Первый минус моего нового положения - отношения с бабушкой - удалось наладить легко и скоро. Вместо властной и придирчивой женщины, я нашел больную и слепую старуху, одной ногой стоявшую в могиле и смотрящую на всех глазами ухаживающих за ней сестер милосердия. Ласка и внимание сделали свое дело, и через очень короткое время бабушка не чаяла во мне души. Гораздо сложнее обстояло с хозяйством, т. е. с тем, что с одной стороны должно было обеспечить мое существование, а с другой помочь мне разрешить столь интересующий меня и столь важный для меня вопрос о моих отношениях с соседями-крестьянами. При первом же знакомстве с саблынским хозяйством я убедился, что оно ведется по принципу "блефа", т. е. напоказ. Все внимание управления было направлено на показную сторону хозяйства - фруктовые сады, - все же остальное, как хлебопашество, табаководство, огородничество, содержание живого и мертвого инвентаря, было совершенно заброшено. Урожай пшеницы, овса и ячменя не превышал 25-30-ти пудов с десятины, а рабочие лошади были в таком состоянии, что, по жалобе "Общества Покровительства Животных", имение было оштрафовано полицией.

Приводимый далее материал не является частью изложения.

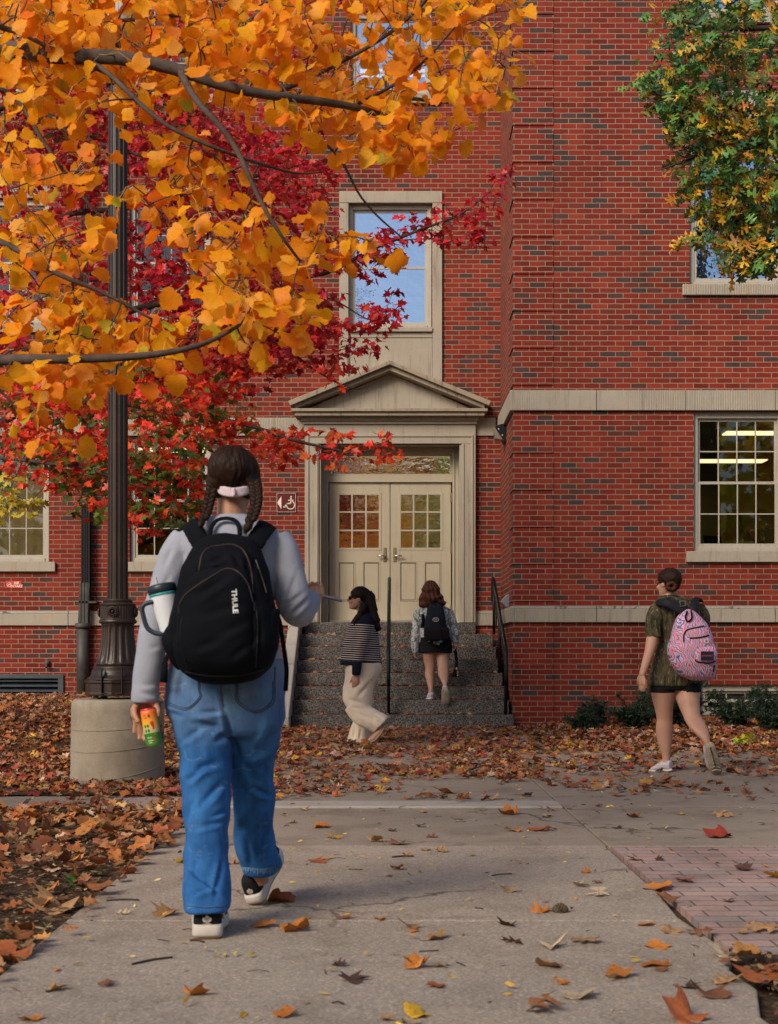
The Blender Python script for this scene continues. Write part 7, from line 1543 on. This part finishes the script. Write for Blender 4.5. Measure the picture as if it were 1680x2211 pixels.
P2_ = empty('person', (PX(1628, 23.0), 23.0, 1.4), 'small brown haired head far inside the room at right of the seated figure', 'person')
b = MB(); rows(b, [(1166,1620,1636,23.0,.07),(1180,1606,1650,23.0,.12),(1210,1606,1650,23.0,.14),(1260,1606,1650,23.0,.16)], 18); head(b, P(1628, 1172, 23.0), .23, 200, 0); fuse(b, .012, 'body', M['skin'], P2_, 2)
MB().ell(P(1628,1156,23.04), (.11,.12,.12), 16, 10).build('hair', M['haira'], P2_, smooth=True)
MN = empty('monitor', (PX(1535, 20.0), 20.0, 2.1), 'dark framed computer monitor behind the lower left panes of the wing window', 'monitor')
b = MB(); 
def quad3(x0,y0,x1,y1,d0,d1,w_):
    return
b.prism([(PX(1519,20), PZ(1156,20)), (PX(1556,20), PZ(1158,20)), (PX(1562,20), PZ(1200,20)), (PX(1528,20), PZ(1200,20))], 20.0, 20.06); b.build('housing', M['dark'], MN, fixn=True)
MB().prism([(PX(1527,20), PZ(1162,20)), (PX(1552,20), PZ(1163,20)), (PX(1556,20), PZ(1195,20)), (PX(1533,20), PZ(1195,20))], 19.99, 19.999).build('back_panel', pmat('grey_panel', (.06,.055,.05), .6), MN, fixn=True)
MB().box(PX(1535,20), PX(1550,20), 20.02, 20.08, 1.41, PZ(1199,20)).build('stand', M['dark'], MN)
CHR = empty('office_chair', (PX(1600, 20.05), 20.05, 1.41), 'low dark chair back behind the seated figure inside the wing room', 'chair')
MB().prism([(PX(1560,20), PZ(1205,20)), (PX(1560,20), PZ(1172,20)), (PX(1630,20), PZ(1167,20)), (PX(1630,20), PZ(1205,20))], 20.0, 20.05).build('backrest', M['dark'], CHR, bevel=.01, fixn=True)
MB().box(PX(1560,20), PX(1630,20), 20.06, 20.5, 1.85, 1.92).build('seat', M['dark'], CHR, bevel=.01)
for sx in (1565, 1625):
    for sy in (20.08, 20.45): MB().box(PX(sx,20)-.02, PX(sx,20)+.02, sy-.02, sy+.02, 1.405, 1.849).build('leg', M['dark'], CHR)
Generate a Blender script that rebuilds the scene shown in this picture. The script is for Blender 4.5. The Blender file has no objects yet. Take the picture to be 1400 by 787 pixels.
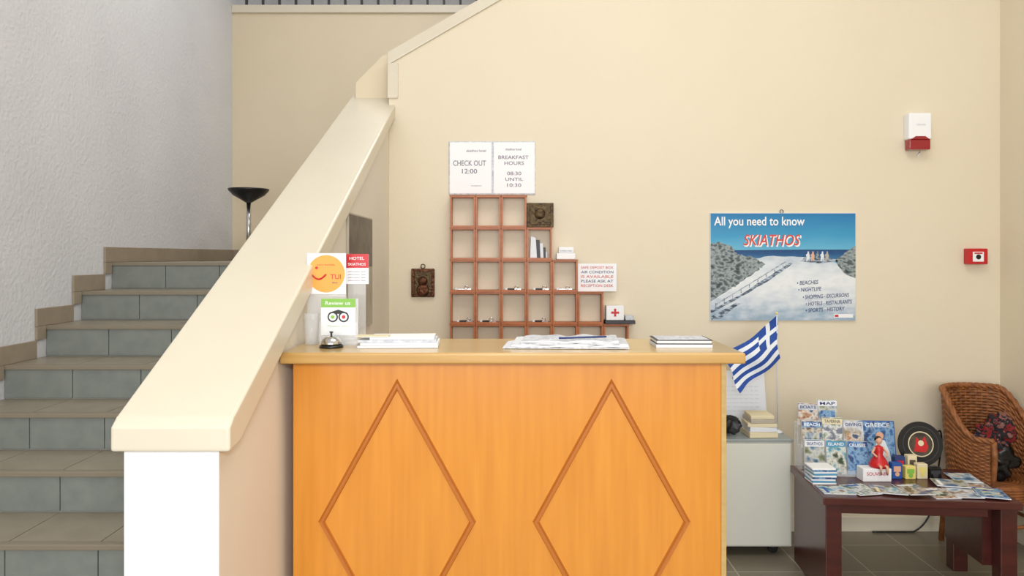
import bpy, bmesh, math, random
from mathutils import Matrix, Vector, noise
random.seed(4)
S=bpy.context.scene
H=1.55   # camera / eye height
def L(c):
    c=c/255.0
    return c/12.92 if c<=0.04045 else ((c+0.055)/1.055)**2.4
def C(r,g,b): return (L(r),L(g),L(b),1)
# metric coordinates of a measured point on a vertical plane at depth D
def X(px,D): return (px-700)*D/1000.0
def Z(py,D): return H-(py-350)*D/1000.0

# ------------------------------------------------ materials
def mat(name,c,rough=.5,metal=0,c2=None,scale=5,stretch=(1,1,1),bump=0,bscale=60,trans=0,coat=0,ramp=None,detail=4,spec=None,alpha=None,hard=False):
    m=bpy.data.materials.new(name); m.use_nodes=True
    nt=m.node_tree; b=nt.nodes['Principled BSDF']
    b.inputs['Base Color'].default_value=c
    b.inputs['Roughness'].default_value=rough
    b.inputs['Metallic'].default_value=metal
    if coat: b.inputs['Coat Weight'].default_value=coat; b.inputs['Coat Roughness'].default_value=.15
    if trans: b.inputs['Transmission Weight'].default_value=trans
    if spec is not None: b.inputs['Specular IOR Level'].default_value=spec
    if alpha is not None: b.inputs['Alpha'].default_value=alpha
    tc=nt.nodes.new('ShaderNodeTexCoord'); mp=nt.nodes.new('ShaderNodeMapping')
    mp.inputs['Scale'].default_value=stretch
    nt.links.new(tc.outputs['Object'],mp.inputs['Vector'])
    if c2 is not None or ramp:
        n=nt.nodes.new('ShaderNodeTexNoise'); n.inputs['Scale'].default_value=scale; n.inputs['Detail'].default_value=detail
        nt.links.new(mp.outputs['Vector'],n.inputs['Vector'])
        r=nt.nodes.new('ShaderNodeValToRGB')
        if ramp:
            r.color_ramp.interpolation='CONSTANT' if hard else 'LINEAR'
            els=r.color_ramp.elements
            while len(els)<len(ramp): els.new(.5)
            for i,cc in enumerate(ramp):
                els[i].position=.30+.42*i/len(ramp); els[i].color=cc
        else:
            r.color_ramp.elements[0].position=.3; r.color_ramp.elements[0].color=c
            r.color_ramp.elements[1].position=.7; r.color_ramp.elements[1].color=c2
        nt.links.new(n.outputs['Fac'],r.inputs['Fac'])
        nt.links.new(r.outputs['Color'],b.inputs['Base Color'])
    if bump:
        n2=nt.nodes.new('ShaderNodeTexNoise'); n2.inputs['Scale'].default_value=bscale; n2.inputs['Detail'].default_value=3
        nt.links.new(mp.outputs['Vector'],n2.inputs['Vector'])
        bp=nt.nodes.new('ShaderNodeBump'); bp.inputs['Strength'].default_value=bump; bp.inputs['Distance'].default_value=.01
        nt.links.new(n2.outputs['Fac'],bp.inputs['Height']); nt.links.new(bp.outputs['Normal'],b.inputs['Normal'])
    return m
M_wall=mat('wall_cream_paint',C(225,214,190),.6,c2=C(222,210,186),scale=1.2,bump=.08,bscale=90)
M_wall2=mat('wall_cream_stairwell',C(221,206,178),.6,c2=C(216,201,172),scale=1.2,bump=.08,bscale=90)
M_white=mat('wall_plaster_cool_white',C(219,219,221),.75,c2=C(211,211,214),scale=1.5,bump=.5,bscale=45)
M_par=mat('parapet_cream_paint',C(230,223,209),.55,c2=C(226,218,203),scale=2,bump=.05,bscale=90)
M_cop=mat('coping_gloss_paint',C(217,209,189),.32,c2=C(213,204,184),scale=2,bump=.03,bscale=70)
M_newel=mat('newel_flash_white',C(243,243,243),.5,bump=.04)  # parapet front face only: flash overexposure put into a whiter colour
M_ceil=mat('ceiling_paint',C(240,239,236),.8)
M_base=mat('baseboard_cream',C(225,216,196),.4)
M_riser=mat('riser_tile_greygreen',C(136,141,135),.35,c2=C(124,130,125),scale=14,bump=.05,bscale=120)
M_tread=mat('tread_tile_taupe',C(154,145,127),.35,c2=C(142,133,116),scale=9,bump=.05,bscale=120)
M_nose=mat('tread_nosing',C(138,128,110),.35)
M_grout=mat('grout_light',C(180,178,168),.8)
M_skirt=mat('stair_skirting_tile',C(158,144,124),.4,c2=C(148,134,115),scale=10)
M_wood=mat('desk_beech_veneer',C(219,145,50),.3,c2=C(207,132,40),scale=3,stretch=(14,14,.9),coat=.35,detail=7)
M_wood_d=mat('desk_groove_moulding',C(182,106,36),.35,coat=.2)
M_wtop=mat('counter_top_wood',C(198,168,110),.28,c2=C(186,154,96),scale=4,stretch=(1,14,14),coat=.3,detail=6)
M_wedge=mat('counter_edge_wood',C(196,156,90),.35,c2=C(184,142,76),scale=4,stretch=(1,14,14))
M_brown=mat('pigeonhole_brown_wood',C(184,108,58),.42,c2=C(164,92,46),scale=10,stretch=(1,1,4))
M_mahog=mat('table_mahogany',C(80,30,24),.3,c2=C(62,20,17),scale=4,stretch=(1,8,8),coat=.3)
M_cab=mat('cabinet_offwhite_laminate',C(216,217,206),.4)
M_cabtop=mat('cabinet_top_grey',C(150,158,158),.35)
M_blk=mat('black_plastic',C(18,18,20),.35)
M_dgrey=mat('dark_grey',C(58,58,62),.5)
M_chrome=mat('chrome',C(210,210,212),.18,metal=1)
M_paper=mat('paper_white',C(240,241,243),.55)
M_paper2=mat('paper_cool_white',C(222,226,232),.5)
M_pgrey=mat('paper_grey_print',C(170,176,186),.6,c2=C(220,222,228),scale=60)
M_ink=mat('ink_greyviolet',C(124,112,134),.6)
M_inkb=mat('ink_dark_blue',C(40,58,110),.6)
M_red=mat('red_gloss',C(196,28,34),.35)
M_redd=mat('siren_red_lens',C(150,18,28),.2,coat=.5)
M_orange=mat('orange_print',C(244,166,74),.5)
M_green=mat('green_print',C(130,186,76),.5)
M_clear=mat('acrylic_clear',C(245,248,250),.05,alpha=.22)
M_copper=mat('copper_relief',C(112,70,44),.4,metal=.7,c2=C(58,34,24),scale=45,bump=.8,bscale=60)
M_bronze=mat('dark_bronze_relief',C(52,40,26),.4,metal=.5,c2=C(98,78,46),scale=50,bump=.8,bscale=60)
M_wick=mat('wicker_rattan',C(158,98,50),.5,c2=C(118,68,32),scale=30,bump=.3,bscale=140)
M_flagb=mat('flag_blue_cloth',C(34,76,160),.75)
M_flagw=mat('flag_white_cloth',C(232,238,246),.75)
M_cream=mat('book_cream',C(222,210,176),.6)
M_yel=mat('card_yellow',C(226,210,120),.5)
M_blue=mat('print_blue',C(40,84,160),.45)
M_teal=mat('print_teal',C(80,150,186),.45)
M_skin=mat('print_skin',C(222,170,140),.6)
M_photo=mat('picture_print_brown',C(48,40,34),.35,ramp=[C(34,28,24),C(52,42,36),C(84,74,62),C(54,42,34)],scale=7)
M_photo2=mat('picture_print_grey',C(186,180,166),.4,c2=C(168,160,144),scale=6)

def floor_mat():
    m=bpy.data.materials.new('floor_ceramic_tiles'); m.use_nodes=True; nt=m.node_tree; b=nt.nodes['Principled BSDF']
    tc=nt.nodes.new('ShaderNodeTexCoord'); br=nt.nodes.new('ShaderNodeTexBrick')
    br.offset=0; br.inputs['Scale'].default_value=1; br.inputs['Brick Width'].default_value=.33; br.inputs['Row Height'].default_value=.33
    br.inputs['Mortar Size'].default_value=.004
    br.inputs['Color1'].default_value=C(126,118,102); br.inputs['Color2'].default_value=C(114,107,92); br.inputs['Mortar'].default_value=C(160,153,136)
    nt.links.new(tc.outputs['Object'],br.inputs['Vector']); nt.links.new(br.outputs['Color'],b.inputs['Base Color'])
    b.inputs['Roughness'].default_value=.28
    return m
M_floor=floor_mat()
pal=[[(26,64,110),(80,140,180),(212,218,222),(150,130,100)],
     [(44,66,44),(110,120,90),(196,198,190),(70,110,146)],
     [(70,90,110),(150,176,200),(216,218,220),(130,100,76)],
     [(20,84,118),(100,160,180),(222,222,210),(60,76,56)],
     [(120,96,64),(80,62,46),(208,196,176),(70,100,130)],
     [(20,54,110),(40,96,156),(130,170,204),(26,62,120)],
     [(60,84,60),(120,140,104),(222,222,220),(110,116,130)],
     [(110,50,40),(180,140,104),(216,208,196),(60,76,106)]]
covers=[mat('magazine_cover_%s'%'abcdefgh'[i],C(200,200,200),.3,ramp=[C(*q) for q in p],scale=13+2.5*i,detail=4,coat=.2) for i,p in enumerate(pal)]

# photographic-looking gradient print: colour ramp over height, broken up by noise
def grad_mat(name,stops,nscale,namp,stretch=(1,1,1),h=.61):
    m=bpy.data.materials.new(name); m.use_nodes=True; nt=m.node_tree; b=nt.nodes['Principled BSDF']; b.inputs['Roughness'].default_value=.35
    tc=nt.nodes.new('ShaderNodeTexCoord'); sp=nt.nodes.new('ShaderNodeSeparateXYZ'); nt.links.new(tc.outputs['Object'],sp.inputs[0])
    mp=nt.nodes.new('ShaderNodeMapping'); mp.inputs['Scale'].default_value=stretch; nt.links.new(tc.outputs['Object'],mp.inputs['Vector'])
    n=nt.nodes.new('ShaderNodeTexNoise'); n.inputs['Scale'].default_value=nscale; n.inputs['Detail'].default_value=9; nt.links.new(mp.outputs[0],n.inputs['Vector'])
    a=nt.nodes.new('ShaderNodeMath'); a.operation='MULTIPLY'; a.inputs[1].default_value=1/h; nt.links.new(sp.outputs['Z'],a.inputs[0])
    c=nt.nodes.new('ShaderNodeMath'); c.operation='MULTIPLY_ADD'; c.inputs[1].default_value=namp; c.inputs[2].default_value=-namp/2; nt.links.new(n.outputs['Fac'],c.inputs[0])
    d=nt.nodes.new('ShaderNodeMath'); d.operation='ADD'; nt.links.new(a.outputs[0],d.inputs[0]); nt.links.new(c.outputs[0],d.inputs[1])
    r=nt.nodes.new('ShaderNodeValToRGB'); els=r.color_ramp.elements
    while len(els)<len(stops): els.new(.5)
    for i,(p,cc) in enumerate(stops): els[i].position=p; els[i].color=C(*cc)
    nt.links.new(d.outputs[0],r.inputs['Fac']); nt.links.new(r.outputs['Color'],b.inputs['Base Color'])
    return m
M_sky=grad_mat('poster_sky',[(.60,(112,186,214)),(.78,(58,150,194)),(1.0,(24,116,172))],3,.12,(1,1,3))
M_sea=grad_mat('poster_sea',[(.56,(60,120,160)),(.61,(24,82,134)),(.66,(14,60,110))],40,.06,(1,1,6))
M_sand=grad_mat('poster_sand',[(0,(150,174,194)),(.18,(206,214,222)),(.35,(228,232,234)),(.50,(212,220,226)),(.62,(188,200,210))],12,.5,(1,1,2.2))
M_dune=mat('poster_dune_scrub',C(96,112,116),.45,ramp=[C(40,54,58),C(88,102,104),C(156,166,168),C(74,88,92)],scale=26,detail=10,stretch=(1,1,1.6))
M_track=mat('poster_track_dark',C(62,76,92),.45,ramp=[C(48,60,78),C(84,98,116),C(170,186,200)],scale=34,stretch=(1,1,3),detail=6)  # dark print for the poster's fence and track
M_postred=mat('poster_text_red',C(206,74,66),.5)
M_check=mat('blanket_red_black',C(90,20,24),.9,ramp=[C(24,20,24),C(126,26,28),C(30,24,30),C(130,84,76),C(40,40,60)],scale=16,bump=.4,bscale=40,hard=True)

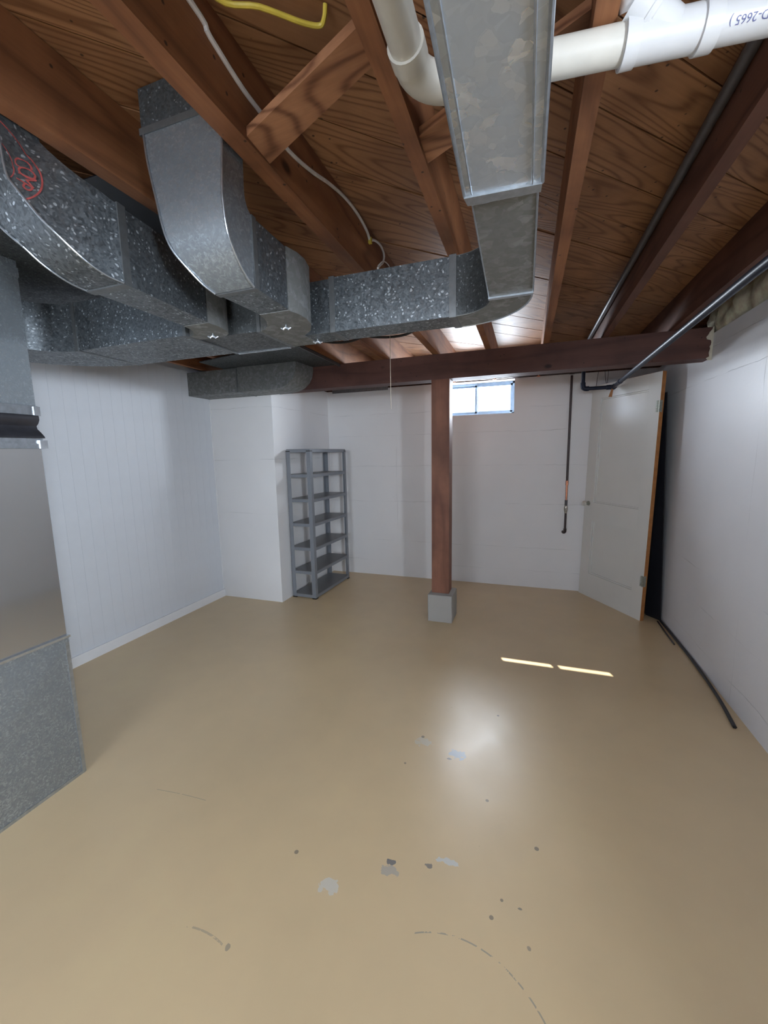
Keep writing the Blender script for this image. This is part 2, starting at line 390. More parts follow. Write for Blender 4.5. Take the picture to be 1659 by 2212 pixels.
# ceiling of diagonal planks
ceil = bpy.data.objects.new('ceiling', None); C.objects.link(ceil); ceil.location = (0, 0, ZC)
tag(ceil, 'pine subfloor planks laid diagonally across the joists', kind='structure')
s2_ = math.sqrt(2)
def clip(poly, a, b, c):
    out = []
    for i in range(len(poly)):
        p, q = poly[i], poly[(i + 1) % len(poly)]
        dp, dq = a * p[0] + b * p[1] - c, a * q[0] + b * q[1] - c
        if dp <= 0: out.append(p)
        if dp * dq < 0: u = dp / (dp - dq); out.append((p[0] + (q[0] - p[0]) * u, p[1] + (q[1] - p[1]) * u))
    return out
k0 = -3.144
for n in range(-20, 24):
    a, b = k0 + n * .264 + .0035, k0 + (n + 1) * .264 - .0035
    rect = [(XL - .1, YR), (XR + .25, YR), (XR + .25, YB + .25), (XL - .1, YB + .25)]
    p = clip(rect, 1, -1, b)
    if len(p) >= 3: p = clip(p, -1, 1, -a)
    if len(p) < 3: continue
    dz = random.uniform(0, .003)
    bm = prism(B(), p, ZC + dz, ZC + .02)
    mx = sum(q[0] for q in p) / len(p); my = sum(q[1] for q in p) / len(p)
    bm.transform(Matrix.Rotation(-PI / 4, 4, 'Z') @ Matrix.Translation((-mx, -my, -ZC)))
    bmesh.ops.recalc_face_normals(bm, faces=bm.faces)
    me = bpy.data.meshes.new('plank'); bm.to_mesh(me); bm.free(); me.materials.append(M['planks'])
    o = bpy.data.objects.new('plank', me); C.objects.link(o); o.parent = ceil; o.location = (mx, my, 0); o.rotation_euler = (0, 0, PI / 4)
tag(link('ceiling_backing', bx(XL - .15, XR + .3, YR - .2, YB + .3, ZC + .0225, ZC + .05), 'joist_shaded_dark', None), None, kind='structure').name = 'trim_5'
bpy.data.objects['trim_5']['label'] = 'dark underlay above the subfloor planks'

# ------------------------------------------------------------------ windows
def window(name, horiz, h, w, sash_split, label, ctr):
    r = bpy.data.objects.new(name, None); C.objects.link(r); r.location = ctr; tag(r, label, kind='structure')
    a, b, c, d = h
    def bb(u0, u1, w0, w1, z0, z1): return bx(u0, u1, w0, w1, z0, z1) if horiz == 'x' else bx(w0, w1, u0, u1, z0, z1)
    def bar(bm, *q): box(bm, *(q if horiz == 'x' else (q[2], q[3], q[0], q[1], q[4], q[5])))
    fr = B(); T = .022
    bar(fr, a, b, w, w + .05, d - T, d); bar(fr, a, b, w, w + .05, c, c + T); bar(fr, a, a + T, w, w + .05, c, d); bar(fr, b - T, b, w, w + .05, c, d)
    link('window_frame', fr, 'window_metal', r)
    mid = sash_split; S = .020
    for (u0, u1, dw) in ((a + T, mid + .015, .026), (mid - .015, b - T, .003)):
        sa = B()
        for q in ((u0, u1, d - T - S, d - T), (u0, u1, c + T, c + T + S), (u0, u0 + S, c + T, d - T), (u1 - S, u1, c + T, d - T)):
            bar(sa, q[0], q[1], w + dw, w + dw + .018, q[2], q[3])
        s_ = link('sash', sa, 'window_metal', r)
        gl_ = B(); bar(gl_, u0 + S * .5, u1 - S * .5, w + dw + .007, w + dw + .011, c + T + S * .5, d - T - S * .5)
        link('pane', gl_, 'glass', s_)
    return r
window('window_1', 'x', W1, YB + .12, -.53, 'small bright sliding window high in the back wall beside the post', (-.53, YB + .14, 1.845))
window('window_2', 'y', (-1.60, -.10, 1.32, 1.90), XR + .12, -.85, 'high window in the right wall behind the camera', (XR + .14, -.85, 1.32))
window('rear_fill_window', 'x', (-1.5, .4, 1.45, 1.95), YR - .12, -.55, 'added wide high window for fill light in the wall behind the camera', (-.55, YR - .1, 1.45))  # added opening for the rear fill light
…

Ознакомившись с положением и расспросив управляющего о причинах непорядков, я убедился, что вся вина лежит на нем.
Управляющий был балтийский немец, окончивший земледельческую школу в Германии и прослуживший в нашей семье более двадцати лет. Когда-то, работая в одном из наших киевских имений под близким наблюдением моей матери, он недурно исполнял свои обязанности, но, оказавшись вдали от хозяйственного глаза, он почувствовал себя самостоятельным, решил удовлетворить свое честолюбие и стремился создать себе положение среди общественности и помещиков. Будучи к тому же лентяем, он мало думал о хозяйстве. Он был, проще говоря, глупым и упрямым немцем, (163) втайне презиравшим все русское и особенно русских крестьян, которые отвечали ему ненавистью. Это и был тот самый управляющий, с которым в 1905 году саблынские крестьяне хотели расправиться и чью квартиру они разгромили. На мой вопрос о непорядках в хозяйстве, он с видом какого-то превосходства отвечал мне, что он ведет "крымское хозяйство". Меня поражало, что моя мать не догадалась, что "саблынское волнение" 1905 года было просто сведением счетов с ненавистным управляющим и что этим объяснялось, почему крестьяне пощадили экономию и усадьбу. Не мог понять я и того, что моя мать, несмотря на постоянную убыточность имения, продолжала доверять г-ну Зихману (так звали его) управление имением. Мое впечатление от происшествия 1905 года теперь вполне подтвердилось, и я с удовольствием немедленно расстался с Зихманом, если бы дело в Киевской губернии не занимало всего моего внимания. Только через восемь месяцев, когда я благополучно закончил это дело, мне удалось привести в исполнение мое намерение. Тем не менее, в те короткие промежутки времени, когда мне удавалось оставаться в Саблах, я, несмотря на оппозицию Зихмана, провел несколько наиболее срочных реформ в хозяйстве, давших впоследствии хорошие результаты.